Ed Lasky demolished the Times’ story in four short paragraphs, noting the irony of an article on nepotism from those who took the “paper of record” and turned it into an agenda-driven journal with (in Renata Adler’s words, writing in 2001) “no reliable, uninflected coverage of anything, least of all the news” by handing the paper from “Punch” to “Pinch” Sulzberger and then institutionalizing the nepotism with a corporate structure that prevents Pinch’s removal.

The large shoes John Podhoretz must fill actually belong not to his father but his father’s successor. Neal Kozodoy this year accomplished a trifecta unlikely to be seen soon again:  he was named as the guiding influence in three of the most important books published this year:

David Gelernter, in “Americanism:  The Fourth Great Western Religion,” acknowledged Kozodoy “above all” for any good points in his book.  Ruth Wisse dedicated her career-capping “Jews and Power” to Neal Kozodoy and thanked him for “the exacting generosity that makes him a legend among editors.”  Joseph Epstein in “In a Cardboard Belt!” included this two-page description of Neal’s editing:   

Neal Kozodoy is a big-cut man, a founding member of the less-is-more school, known to many of his clients as “the Butcher of 56th Street, though I prefer to think of him as “Cleaver,” as in “Leave It to Cleaver,” which I seem frequently to have done by sending him manuscripts longer than he wished them.  On one piece I wrote for him, I sent, via e-mail, the following communication:  “Dear Neal, Wrote five fine paragraphs of Solzhenitysn piece yesterday, four of which you should be able to remove easily.”

One of the saddest lessons any writer has to learn is that anything he writes can be cut and that, worse news, the writing is often – not always but more often than not – better for being briefer.  The Gettysburg Address is 272 words long; with an editor’s help, I’m sure Lincoln could have brought it in at under 200. . .

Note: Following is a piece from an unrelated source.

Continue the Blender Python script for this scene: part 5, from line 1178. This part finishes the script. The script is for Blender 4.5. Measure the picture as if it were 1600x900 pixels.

I have neglected to add that I think Neal Kozodoy one of the very best editors going, and the one whom, because of my regard for his acumen and his strong anti-crapola radar, it gives me the greatest delight to please.  He, of course, would have cut this entire paragraph.

As the ellipsis at the end of the second paragraph in the above excerpt indicates, I have edited it.

Given the quality of the editors of COMMENTARY over the last 47 years, it is fortunate they have found someone of John Podhoretz’s intelligence, accomplishments and journalistic talent to take the job after Neal Kozodoy. The New York Times should be so lucky.